The town was founded in 1870 by Dutch settlers from Pella, and the photographer marveled at its windmills, its buildings with traditional arches and stair-step facades, even its Dutch-style Pizza Hut, where he stopped for lunch.
“He thought it was uber-Dutch or even Disney Dutch. He thought it was more Dutch than Holland,” said Doug Burg, a local photographer whose family hosted Clement during each of his return trips. The visitor headed home to New York, freshly reminded that it, too, was founded by Dutch settlers. He returned to Brooklyn (named after the Dutch town Breuckelen), where he lives on Bushwick Avenue (from the Dutch “boswijk,” meaning “forest neighborhood”), not so far from Coney Island (originally “konijneneiland,” or “island of the rabbits”).
But the clues about New York’s former life as New Amsterdam aren’t as obvious as the ones in northwest Iowa.
“There is no Dutch parade along Fifth Avenue, nor is there a Dutch neighborhood in one of the boroughs,” Clement explains on his website,
www.reneclement.com. “We tend to take our cultural heritage largely for granted.”
He started thinking about how cultural heritage shapes community identity, and he hatched a plan: He would return to Orange City for the annual Tulip Festival and photograph locals in traditional costumes, in the style of the old Dutch masters (Think of Vermeer’s 17th Century “Girl With a Pearl Earring”: soft lighting, dark background, telling details).
He met Gail Van Grouw, for example, at the festival in 2007.
“I had just purchased a bratwurst.
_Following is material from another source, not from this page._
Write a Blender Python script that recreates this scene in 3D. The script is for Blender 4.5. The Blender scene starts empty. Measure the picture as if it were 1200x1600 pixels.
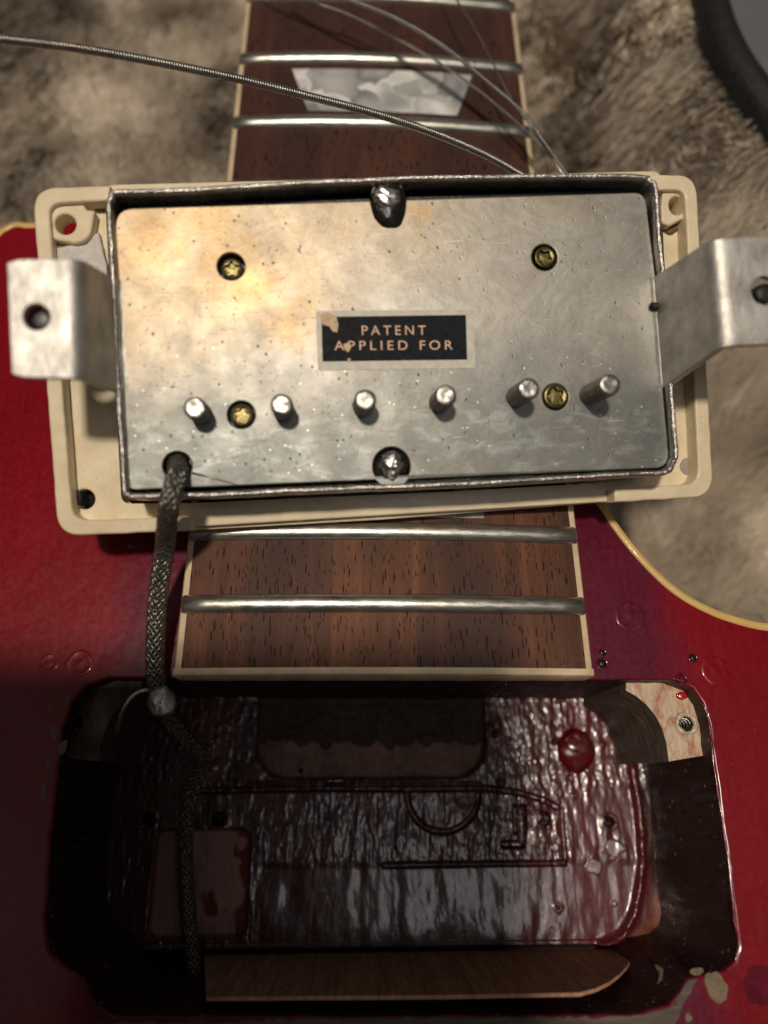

I was walking home with it in my hand, and he asked me if he could ‘make’ my picture,” she said, adding that she might not have agreed if he hadn’t seemed so friendly. “The Dutch accent helped.”
Clement ushered the “Girl With a Bratwurst” into his makeshift studio, just off the parade route, and captured a shot of her laughing in her traditional lace shawl and bonnet. She bought a copy of the portrait later, framed it and now hangs it up each year during the festival.
The other portraits are similar. Each subject is dressed in full Dutch regalia, often with just a single clue from modern times - a pair of sunglasses, a cell phone, a handful of nachos.
From there Clement started to imagine the locals wearing their costumes in different settings, as if they were actors in a movie. On subsequent trips, he recruited people for elaborately staged shots inspired by Hollywood or his own imagination. In one image, the Dutch St. Nick, known as Sinterklaas, flies over the horizon on a snowmobile. In another, a couple in traditional costumes and jack-o’-lantern masks stands in a cornfield, each with a shotgun in hand.